You might have noticed that all three had the terms "as a Service" attached to them. Let's explore that in our next post in this series.

Friday, November 19, 2010

Grids and Clouds - The fundamental differences

Quite often I get the query on what is the difference between a grid and a cloud. Well, lets try and net the differences.

The grid is a 'pre-cloud' terminology. However it distinctly stands for setups by academic groups who wanted to resolve problems that required crunching of large number sets. Typical usages involve satellite image crunching, weather pattern analysis, analyzing data from nuclear experiments or other extreme physics, number crunching to resolve mathematical conjectures, etc.

The objective of setting up these grids was primarily to assemble several high performing servers and get them to work in parallel. Hence you also get to see the term High Performance Computing (HPC) being used in the context of grids. Some of the best know grids are also recognized as the world's best supercomputers.

This is where today's public clouds stand to differ. They are setup to achieve scalability as against performance that grids were setup for. Assemble enough of commoditized infrastructure to help enterprises offload work and data onto these systems. Providing platforms for High Scale Computing (HSC) and not high Performance Computing has been the driver for clouds of today. 

Clouds are designed to take on problems that are in cloud parlance described as "Embarrassingly Parallel Problem"(EPP) Consider a problem that involves finding out the number of times the word "Apple" has been repeated in all of Encyclopedia Britannica's content. A problem whose solution can be approached a typical EPP fashion. Divide and distribute the problem into as many words as there are in the encyclopedia and then funnel them all into a routine that runs in parallel to check if the word matches with "Apple". Each parallel routine returns a 1 or 0. A final counter gets updated as each routine returns its results.

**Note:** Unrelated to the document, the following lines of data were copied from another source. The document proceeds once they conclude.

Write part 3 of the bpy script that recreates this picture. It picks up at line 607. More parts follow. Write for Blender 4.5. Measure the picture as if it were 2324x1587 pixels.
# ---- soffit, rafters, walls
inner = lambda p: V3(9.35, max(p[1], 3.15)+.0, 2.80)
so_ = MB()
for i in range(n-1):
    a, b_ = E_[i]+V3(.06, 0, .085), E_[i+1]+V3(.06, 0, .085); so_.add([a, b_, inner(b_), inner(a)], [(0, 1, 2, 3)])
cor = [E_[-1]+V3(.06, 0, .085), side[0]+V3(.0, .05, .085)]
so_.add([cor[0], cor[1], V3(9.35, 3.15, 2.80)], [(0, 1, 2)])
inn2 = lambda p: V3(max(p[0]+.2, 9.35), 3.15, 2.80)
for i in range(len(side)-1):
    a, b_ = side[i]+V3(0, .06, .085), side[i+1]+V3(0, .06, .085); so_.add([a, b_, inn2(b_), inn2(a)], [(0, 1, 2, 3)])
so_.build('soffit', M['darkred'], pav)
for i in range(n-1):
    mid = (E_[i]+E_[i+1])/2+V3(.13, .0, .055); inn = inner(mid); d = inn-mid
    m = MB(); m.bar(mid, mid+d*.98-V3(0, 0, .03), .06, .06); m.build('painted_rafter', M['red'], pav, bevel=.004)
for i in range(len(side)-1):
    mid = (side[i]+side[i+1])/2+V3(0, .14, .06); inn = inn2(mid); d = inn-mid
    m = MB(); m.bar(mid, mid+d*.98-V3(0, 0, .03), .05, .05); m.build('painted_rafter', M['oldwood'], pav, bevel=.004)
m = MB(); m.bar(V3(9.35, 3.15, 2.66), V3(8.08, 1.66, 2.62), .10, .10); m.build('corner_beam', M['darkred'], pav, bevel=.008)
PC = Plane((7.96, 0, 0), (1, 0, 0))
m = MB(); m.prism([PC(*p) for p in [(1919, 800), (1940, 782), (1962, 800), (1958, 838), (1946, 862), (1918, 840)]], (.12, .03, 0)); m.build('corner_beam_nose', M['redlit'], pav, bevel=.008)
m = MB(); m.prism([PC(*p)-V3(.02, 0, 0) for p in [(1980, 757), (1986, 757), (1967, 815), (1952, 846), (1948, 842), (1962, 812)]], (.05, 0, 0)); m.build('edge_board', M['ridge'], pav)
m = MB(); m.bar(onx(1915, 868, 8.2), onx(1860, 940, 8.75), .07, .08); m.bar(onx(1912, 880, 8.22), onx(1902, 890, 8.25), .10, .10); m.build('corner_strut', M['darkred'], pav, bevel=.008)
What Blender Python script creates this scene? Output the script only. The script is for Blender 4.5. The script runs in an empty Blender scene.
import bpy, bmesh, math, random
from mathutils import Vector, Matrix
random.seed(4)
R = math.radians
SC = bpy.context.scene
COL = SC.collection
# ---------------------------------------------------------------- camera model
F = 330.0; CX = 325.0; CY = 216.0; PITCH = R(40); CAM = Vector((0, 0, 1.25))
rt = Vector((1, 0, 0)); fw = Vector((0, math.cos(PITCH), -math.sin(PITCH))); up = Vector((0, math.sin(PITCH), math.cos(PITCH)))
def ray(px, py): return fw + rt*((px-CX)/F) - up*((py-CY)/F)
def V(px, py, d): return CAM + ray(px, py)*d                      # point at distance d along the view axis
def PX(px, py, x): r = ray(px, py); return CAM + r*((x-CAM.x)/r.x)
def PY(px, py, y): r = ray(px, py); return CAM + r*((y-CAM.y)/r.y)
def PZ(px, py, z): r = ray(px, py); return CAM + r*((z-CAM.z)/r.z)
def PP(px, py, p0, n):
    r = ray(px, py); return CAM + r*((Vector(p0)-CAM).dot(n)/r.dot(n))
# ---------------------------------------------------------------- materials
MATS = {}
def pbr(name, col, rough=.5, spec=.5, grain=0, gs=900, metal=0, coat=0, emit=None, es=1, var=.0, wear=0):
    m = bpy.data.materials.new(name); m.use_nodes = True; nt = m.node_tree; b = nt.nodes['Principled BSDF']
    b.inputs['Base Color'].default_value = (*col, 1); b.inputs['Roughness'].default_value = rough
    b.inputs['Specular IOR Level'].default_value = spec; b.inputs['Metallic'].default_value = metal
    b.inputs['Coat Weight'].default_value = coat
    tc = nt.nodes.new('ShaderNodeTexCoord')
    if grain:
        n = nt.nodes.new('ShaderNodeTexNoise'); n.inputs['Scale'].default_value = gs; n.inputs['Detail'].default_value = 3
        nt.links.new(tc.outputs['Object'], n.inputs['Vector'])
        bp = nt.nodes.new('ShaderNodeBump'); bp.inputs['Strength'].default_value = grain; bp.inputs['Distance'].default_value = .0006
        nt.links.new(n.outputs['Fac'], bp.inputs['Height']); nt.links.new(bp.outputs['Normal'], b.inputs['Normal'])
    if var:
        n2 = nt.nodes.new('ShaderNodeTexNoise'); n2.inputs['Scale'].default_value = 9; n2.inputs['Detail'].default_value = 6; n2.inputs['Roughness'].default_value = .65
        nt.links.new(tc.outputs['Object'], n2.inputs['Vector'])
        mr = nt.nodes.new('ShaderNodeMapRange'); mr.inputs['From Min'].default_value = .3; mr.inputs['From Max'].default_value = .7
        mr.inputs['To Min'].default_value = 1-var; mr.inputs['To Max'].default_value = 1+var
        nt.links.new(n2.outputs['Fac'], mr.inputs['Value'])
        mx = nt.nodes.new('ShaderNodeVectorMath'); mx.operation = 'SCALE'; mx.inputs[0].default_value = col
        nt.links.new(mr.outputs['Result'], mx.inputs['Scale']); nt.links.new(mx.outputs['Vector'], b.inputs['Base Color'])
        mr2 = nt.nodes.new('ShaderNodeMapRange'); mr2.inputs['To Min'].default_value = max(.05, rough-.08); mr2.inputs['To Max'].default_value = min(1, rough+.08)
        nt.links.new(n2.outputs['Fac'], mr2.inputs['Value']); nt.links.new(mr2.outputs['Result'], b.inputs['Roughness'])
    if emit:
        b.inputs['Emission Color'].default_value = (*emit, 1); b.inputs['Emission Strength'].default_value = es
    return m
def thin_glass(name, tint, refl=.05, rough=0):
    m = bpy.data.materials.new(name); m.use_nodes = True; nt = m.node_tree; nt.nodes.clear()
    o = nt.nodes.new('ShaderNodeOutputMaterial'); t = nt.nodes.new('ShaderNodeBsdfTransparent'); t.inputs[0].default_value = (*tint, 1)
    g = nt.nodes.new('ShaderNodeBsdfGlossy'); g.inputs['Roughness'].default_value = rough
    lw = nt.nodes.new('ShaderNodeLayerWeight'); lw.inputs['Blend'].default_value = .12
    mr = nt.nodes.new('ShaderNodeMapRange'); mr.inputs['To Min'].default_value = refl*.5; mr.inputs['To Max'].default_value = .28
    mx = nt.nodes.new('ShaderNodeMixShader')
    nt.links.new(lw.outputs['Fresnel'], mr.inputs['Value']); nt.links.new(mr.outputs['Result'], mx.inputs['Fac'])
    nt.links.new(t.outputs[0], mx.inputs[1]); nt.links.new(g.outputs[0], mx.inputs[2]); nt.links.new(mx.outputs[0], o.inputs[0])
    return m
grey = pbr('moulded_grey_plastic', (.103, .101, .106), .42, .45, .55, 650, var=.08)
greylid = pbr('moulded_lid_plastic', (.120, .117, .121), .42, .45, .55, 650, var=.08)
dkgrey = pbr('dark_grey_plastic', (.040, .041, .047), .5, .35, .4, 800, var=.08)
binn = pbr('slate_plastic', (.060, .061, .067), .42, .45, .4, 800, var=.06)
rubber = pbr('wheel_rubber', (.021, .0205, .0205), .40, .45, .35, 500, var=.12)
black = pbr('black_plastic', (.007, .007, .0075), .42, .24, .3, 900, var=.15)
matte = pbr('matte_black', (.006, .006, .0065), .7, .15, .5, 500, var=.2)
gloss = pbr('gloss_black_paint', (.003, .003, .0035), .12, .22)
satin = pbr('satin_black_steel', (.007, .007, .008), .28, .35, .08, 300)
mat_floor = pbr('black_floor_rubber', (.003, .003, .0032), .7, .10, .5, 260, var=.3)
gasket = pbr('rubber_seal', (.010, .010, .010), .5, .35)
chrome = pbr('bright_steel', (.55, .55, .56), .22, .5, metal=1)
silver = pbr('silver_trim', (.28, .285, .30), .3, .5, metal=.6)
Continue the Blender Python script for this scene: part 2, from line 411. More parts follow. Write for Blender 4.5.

A massively parallel approach to solve the problem in minutes that otherwise might have taken days if not months for a stand alone system to solve. All achieved by utilizing the HSC aspect of today's clouds.


A HPC system would rather have a highly complex routing running in each node and one that might also involve certain nodes to continue their crunching based on outputs of few other nodes and vice versa. HPC works on a different dimension.